The Biden administration is asking Congress to approve an additional $4 billion to replenish the Federal Emergency Management Agency’s Disaster Relief Fund, which has been taxed by a brutal stretch of extreme weather across the country this year.
The request, made Friday, is in addition to the $12 billion in emergency spending that President Biden asked Congress to provide last month. It also comes one day after Mr. Biden called on Congress to pass more relief funds for FEMA during remarks on Hurricane Idalia, which left a trail of devastation across several southern states.
“Given the intensity of disaster activity around the nation — including fires on Maui, in Louisiana and across the country, massive flooding in Vermont and now a major hurricane that hit Florida and the Southeast — the administration is seeking an additional $4 billion for FEMA’s Disaster Relief Fund,” a White House Office of Management and Budget spokesperson said in a statement.
Mr. Biden will travel to Florida on Saturday to survey damage from Hurricane Idalia, which was later downgraded to a tropical storm.
On Thursday, Mr. Biden visited FEMA headquarters to meet with staff and had pizzas delivered for them. During his visit, he urged Congress to quickly approve the disaster relief funds.

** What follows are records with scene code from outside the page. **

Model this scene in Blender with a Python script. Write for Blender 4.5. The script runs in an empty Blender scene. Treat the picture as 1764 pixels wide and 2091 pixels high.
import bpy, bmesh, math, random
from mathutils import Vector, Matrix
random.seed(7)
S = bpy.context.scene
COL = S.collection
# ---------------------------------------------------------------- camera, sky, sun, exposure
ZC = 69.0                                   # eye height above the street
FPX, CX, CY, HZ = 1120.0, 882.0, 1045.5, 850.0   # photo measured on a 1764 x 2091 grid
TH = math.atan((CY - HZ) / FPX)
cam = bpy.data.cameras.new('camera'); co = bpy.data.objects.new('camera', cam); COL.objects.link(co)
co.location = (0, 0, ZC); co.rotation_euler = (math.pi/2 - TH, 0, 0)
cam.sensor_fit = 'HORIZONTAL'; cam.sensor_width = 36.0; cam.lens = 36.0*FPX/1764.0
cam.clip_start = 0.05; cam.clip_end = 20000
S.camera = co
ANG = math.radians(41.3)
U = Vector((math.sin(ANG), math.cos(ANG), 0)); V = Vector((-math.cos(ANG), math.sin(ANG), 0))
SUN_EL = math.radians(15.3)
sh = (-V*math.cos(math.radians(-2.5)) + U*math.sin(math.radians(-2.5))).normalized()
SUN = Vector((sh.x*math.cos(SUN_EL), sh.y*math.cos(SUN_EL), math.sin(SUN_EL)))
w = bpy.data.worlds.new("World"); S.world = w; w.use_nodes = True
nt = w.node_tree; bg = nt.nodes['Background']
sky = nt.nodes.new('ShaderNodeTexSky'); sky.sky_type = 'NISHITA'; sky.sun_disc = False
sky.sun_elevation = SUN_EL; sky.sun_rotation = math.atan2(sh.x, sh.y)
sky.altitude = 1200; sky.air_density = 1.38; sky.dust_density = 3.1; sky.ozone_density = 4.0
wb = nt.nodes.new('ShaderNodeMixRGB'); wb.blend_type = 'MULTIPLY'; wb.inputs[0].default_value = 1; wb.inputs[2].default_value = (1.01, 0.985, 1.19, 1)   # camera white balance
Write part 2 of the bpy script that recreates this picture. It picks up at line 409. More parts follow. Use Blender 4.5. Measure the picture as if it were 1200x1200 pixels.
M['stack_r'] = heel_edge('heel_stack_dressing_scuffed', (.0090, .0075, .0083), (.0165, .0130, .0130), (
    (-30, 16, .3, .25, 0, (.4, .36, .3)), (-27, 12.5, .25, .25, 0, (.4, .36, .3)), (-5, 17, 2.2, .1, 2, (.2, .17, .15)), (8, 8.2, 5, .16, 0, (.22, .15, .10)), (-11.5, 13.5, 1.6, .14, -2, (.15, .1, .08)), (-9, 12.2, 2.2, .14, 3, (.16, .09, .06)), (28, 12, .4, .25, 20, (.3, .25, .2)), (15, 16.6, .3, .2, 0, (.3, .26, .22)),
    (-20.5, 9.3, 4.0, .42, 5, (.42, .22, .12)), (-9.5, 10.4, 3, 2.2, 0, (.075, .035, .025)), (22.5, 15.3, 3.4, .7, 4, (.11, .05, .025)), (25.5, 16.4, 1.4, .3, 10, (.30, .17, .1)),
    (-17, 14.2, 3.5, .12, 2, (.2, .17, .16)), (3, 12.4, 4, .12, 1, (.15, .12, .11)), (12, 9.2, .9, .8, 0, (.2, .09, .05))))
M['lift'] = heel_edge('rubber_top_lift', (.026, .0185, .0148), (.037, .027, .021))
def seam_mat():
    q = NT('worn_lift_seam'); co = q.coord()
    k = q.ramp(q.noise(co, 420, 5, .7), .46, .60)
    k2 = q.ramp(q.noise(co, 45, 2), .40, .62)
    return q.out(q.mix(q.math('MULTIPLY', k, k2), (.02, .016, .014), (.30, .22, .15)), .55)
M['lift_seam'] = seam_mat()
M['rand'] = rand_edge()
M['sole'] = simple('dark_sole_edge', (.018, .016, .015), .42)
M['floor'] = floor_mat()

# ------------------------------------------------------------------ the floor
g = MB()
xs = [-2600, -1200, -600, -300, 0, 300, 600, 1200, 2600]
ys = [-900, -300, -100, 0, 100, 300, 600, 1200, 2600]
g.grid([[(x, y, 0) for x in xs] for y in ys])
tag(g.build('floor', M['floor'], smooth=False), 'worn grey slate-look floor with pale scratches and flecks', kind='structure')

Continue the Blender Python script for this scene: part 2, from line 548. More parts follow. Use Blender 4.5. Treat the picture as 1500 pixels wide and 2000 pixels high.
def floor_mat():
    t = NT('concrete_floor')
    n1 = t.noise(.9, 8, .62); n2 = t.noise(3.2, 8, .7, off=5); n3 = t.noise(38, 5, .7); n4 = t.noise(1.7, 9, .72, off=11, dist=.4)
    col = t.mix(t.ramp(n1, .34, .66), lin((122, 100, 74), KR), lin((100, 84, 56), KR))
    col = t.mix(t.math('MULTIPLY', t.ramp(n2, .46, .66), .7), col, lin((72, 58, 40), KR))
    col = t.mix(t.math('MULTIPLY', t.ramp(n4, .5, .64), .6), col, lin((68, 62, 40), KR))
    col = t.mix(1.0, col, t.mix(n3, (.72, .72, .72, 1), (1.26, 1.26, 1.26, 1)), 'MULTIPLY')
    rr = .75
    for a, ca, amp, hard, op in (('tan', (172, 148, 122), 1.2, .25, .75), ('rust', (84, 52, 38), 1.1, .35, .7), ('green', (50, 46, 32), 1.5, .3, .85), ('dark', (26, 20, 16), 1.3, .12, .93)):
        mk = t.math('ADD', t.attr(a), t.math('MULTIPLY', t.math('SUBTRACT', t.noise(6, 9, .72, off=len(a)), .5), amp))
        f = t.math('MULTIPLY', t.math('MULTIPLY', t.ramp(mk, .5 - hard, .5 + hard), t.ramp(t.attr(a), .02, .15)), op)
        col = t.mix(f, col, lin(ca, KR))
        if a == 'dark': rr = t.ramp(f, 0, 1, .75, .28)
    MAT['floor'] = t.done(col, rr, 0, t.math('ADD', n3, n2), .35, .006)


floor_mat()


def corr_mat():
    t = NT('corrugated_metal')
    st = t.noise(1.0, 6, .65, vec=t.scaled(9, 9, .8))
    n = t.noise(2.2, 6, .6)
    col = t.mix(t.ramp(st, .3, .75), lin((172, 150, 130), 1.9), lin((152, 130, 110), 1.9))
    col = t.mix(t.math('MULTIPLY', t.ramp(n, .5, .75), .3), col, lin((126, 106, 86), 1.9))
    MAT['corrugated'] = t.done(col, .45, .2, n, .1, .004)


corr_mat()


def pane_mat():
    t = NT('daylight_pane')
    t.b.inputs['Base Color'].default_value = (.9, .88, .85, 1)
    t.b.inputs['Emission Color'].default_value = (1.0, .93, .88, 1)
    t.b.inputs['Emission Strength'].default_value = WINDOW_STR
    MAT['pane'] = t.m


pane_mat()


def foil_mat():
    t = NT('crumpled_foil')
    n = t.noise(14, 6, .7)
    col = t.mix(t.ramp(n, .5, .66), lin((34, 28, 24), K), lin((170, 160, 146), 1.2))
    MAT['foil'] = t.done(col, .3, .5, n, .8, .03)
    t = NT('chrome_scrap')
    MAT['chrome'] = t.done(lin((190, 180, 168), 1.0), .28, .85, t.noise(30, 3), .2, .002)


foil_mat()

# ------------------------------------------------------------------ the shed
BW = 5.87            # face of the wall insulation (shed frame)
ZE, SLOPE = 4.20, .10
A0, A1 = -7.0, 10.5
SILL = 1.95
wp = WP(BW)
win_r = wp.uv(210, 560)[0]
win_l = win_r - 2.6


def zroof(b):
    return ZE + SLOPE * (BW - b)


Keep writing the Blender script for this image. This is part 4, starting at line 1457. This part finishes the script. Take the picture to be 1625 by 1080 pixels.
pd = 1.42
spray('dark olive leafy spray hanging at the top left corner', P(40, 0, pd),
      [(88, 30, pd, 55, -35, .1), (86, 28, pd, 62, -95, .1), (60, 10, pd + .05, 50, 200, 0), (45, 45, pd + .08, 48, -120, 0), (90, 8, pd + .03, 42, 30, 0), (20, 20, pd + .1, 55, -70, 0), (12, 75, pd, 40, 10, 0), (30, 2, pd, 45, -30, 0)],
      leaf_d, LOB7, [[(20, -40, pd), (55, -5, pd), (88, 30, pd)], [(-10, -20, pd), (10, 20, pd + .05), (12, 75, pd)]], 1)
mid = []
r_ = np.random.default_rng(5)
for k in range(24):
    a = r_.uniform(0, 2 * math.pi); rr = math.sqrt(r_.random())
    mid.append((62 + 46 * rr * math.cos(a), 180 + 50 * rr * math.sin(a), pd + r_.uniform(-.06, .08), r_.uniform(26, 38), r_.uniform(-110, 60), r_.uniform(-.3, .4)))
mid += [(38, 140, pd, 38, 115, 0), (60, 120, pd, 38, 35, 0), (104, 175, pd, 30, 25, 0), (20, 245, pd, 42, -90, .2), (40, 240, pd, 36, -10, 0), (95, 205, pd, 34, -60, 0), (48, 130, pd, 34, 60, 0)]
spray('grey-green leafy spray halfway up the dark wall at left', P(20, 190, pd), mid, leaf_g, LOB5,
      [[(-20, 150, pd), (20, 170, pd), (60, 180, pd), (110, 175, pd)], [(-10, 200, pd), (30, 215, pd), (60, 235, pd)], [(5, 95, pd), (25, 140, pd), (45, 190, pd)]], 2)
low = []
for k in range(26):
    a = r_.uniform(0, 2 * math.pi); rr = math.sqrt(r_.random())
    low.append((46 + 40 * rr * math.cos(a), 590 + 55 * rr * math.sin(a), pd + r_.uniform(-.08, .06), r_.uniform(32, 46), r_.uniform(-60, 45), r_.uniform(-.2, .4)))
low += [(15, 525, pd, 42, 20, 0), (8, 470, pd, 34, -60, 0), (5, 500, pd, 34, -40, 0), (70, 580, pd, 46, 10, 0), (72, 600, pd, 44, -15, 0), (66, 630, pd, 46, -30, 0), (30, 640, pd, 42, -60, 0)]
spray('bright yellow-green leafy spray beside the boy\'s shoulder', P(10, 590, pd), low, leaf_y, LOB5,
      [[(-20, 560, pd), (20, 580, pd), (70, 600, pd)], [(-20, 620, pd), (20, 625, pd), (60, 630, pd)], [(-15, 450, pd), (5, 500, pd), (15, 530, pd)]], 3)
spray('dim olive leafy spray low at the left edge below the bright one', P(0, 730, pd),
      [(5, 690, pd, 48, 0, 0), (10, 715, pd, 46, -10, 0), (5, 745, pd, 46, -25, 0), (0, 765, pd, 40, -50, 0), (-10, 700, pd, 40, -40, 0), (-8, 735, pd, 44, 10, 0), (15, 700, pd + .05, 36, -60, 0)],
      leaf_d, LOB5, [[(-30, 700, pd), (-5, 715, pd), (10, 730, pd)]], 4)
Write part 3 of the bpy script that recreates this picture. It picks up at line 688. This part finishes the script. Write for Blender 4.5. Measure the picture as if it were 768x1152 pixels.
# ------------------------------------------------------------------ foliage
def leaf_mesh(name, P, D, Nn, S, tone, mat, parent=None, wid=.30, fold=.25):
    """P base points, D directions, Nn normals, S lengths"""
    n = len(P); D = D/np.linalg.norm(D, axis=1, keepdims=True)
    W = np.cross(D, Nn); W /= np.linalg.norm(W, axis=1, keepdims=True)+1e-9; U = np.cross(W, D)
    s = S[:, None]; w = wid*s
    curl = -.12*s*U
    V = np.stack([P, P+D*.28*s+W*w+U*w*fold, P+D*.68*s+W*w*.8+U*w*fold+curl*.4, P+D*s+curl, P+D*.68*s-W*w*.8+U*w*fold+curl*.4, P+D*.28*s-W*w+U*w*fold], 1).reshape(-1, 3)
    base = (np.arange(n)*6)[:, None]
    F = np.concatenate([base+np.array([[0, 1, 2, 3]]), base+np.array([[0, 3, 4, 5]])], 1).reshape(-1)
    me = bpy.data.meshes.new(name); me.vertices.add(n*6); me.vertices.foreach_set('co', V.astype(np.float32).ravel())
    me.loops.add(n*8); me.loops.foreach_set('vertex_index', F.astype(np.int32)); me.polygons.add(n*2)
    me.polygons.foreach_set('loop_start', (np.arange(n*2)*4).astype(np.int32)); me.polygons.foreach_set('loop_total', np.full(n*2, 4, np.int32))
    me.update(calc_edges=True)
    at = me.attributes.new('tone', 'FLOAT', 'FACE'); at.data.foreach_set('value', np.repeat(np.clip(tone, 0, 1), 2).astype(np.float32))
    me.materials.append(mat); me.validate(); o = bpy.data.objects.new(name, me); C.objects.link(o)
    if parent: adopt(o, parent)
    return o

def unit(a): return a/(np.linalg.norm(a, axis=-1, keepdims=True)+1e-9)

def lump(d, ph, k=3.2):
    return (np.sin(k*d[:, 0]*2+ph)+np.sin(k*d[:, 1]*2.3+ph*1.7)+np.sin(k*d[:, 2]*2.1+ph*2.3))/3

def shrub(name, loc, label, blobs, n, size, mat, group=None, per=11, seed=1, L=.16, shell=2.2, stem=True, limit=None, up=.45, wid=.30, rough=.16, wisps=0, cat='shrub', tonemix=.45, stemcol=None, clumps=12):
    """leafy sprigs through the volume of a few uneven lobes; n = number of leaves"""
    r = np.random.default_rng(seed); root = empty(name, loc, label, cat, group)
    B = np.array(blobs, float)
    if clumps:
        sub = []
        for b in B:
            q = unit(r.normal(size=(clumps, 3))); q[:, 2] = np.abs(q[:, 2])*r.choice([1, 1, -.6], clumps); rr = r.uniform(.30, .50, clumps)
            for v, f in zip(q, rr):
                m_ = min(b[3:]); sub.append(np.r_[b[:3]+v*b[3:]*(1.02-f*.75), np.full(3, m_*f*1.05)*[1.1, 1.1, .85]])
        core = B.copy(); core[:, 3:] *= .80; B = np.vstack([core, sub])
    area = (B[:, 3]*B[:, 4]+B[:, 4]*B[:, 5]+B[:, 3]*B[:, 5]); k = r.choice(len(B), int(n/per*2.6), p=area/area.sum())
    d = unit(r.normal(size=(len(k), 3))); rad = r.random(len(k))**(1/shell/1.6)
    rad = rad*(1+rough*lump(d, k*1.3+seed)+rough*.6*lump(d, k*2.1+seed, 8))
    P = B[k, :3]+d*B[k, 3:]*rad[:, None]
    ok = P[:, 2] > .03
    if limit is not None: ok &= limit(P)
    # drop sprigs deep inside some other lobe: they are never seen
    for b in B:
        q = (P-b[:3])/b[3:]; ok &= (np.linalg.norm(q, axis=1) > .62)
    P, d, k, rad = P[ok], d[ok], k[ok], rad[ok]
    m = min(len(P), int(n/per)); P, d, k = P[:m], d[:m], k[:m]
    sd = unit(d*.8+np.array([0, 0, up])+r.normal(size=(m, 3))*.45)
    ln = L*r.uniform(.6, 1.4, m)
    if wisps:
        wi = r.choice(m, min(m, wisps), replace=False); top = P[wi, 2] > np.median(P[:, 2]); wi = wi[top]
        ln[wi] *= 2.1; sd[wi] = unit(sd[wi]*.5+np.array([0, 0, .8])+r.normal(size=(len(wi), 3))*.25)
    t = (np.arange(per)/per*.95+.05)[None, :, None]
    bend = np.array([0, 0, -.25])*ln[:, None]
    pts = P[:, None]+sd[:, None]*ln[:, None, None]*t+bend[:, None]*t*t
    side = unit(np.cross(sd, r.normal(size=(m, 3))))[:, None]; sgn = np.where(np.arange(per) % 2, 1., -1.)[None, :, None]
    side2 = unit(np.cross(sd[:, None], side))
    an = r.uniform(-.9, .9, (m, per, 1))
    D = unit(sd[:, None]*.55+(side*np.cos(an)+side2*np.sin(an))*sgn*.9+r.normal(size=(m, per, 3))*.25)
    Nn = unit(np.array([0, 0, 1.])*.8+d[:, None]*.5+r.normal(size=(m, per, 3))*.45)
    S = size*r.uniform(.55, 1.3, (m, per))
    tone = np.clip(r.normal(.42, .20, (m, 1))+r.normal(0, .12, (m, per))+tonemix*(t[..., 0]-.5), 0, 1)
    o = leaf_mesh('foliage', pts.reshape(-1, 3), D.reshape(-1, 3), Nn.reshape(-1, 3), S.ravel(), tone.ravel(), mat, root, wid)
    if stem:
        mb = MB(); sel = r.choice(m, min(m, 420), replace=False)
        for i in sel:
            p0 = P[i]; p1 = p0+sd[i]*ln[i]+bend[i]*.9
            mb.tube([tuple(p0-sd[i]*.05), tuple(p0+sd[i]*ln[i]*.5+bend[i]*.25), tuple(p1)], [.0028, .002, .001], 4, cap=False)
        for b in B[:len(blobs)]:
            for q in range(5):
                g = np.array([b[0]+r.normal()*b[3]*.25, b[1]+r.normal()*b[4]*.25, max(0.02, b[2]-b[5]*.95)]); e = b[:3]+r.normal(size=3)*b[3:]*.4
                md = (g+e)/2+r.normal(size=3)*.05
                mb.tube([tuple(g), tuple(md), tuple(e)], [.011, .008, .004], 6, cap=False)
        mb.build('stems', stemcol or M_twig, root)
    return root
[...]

“Some of .. my former colleagues in the Senate… think that this disaster relief money we’re asking [for] to continue to finish the job so far, and have enough money to continue to work to save the American people—their lives, their homes, their well-being—is somehow not needed,” Mr. Biden said.
“We need this disaster relief [to be] met, and we need to do it in September, it can’t wait,” he said.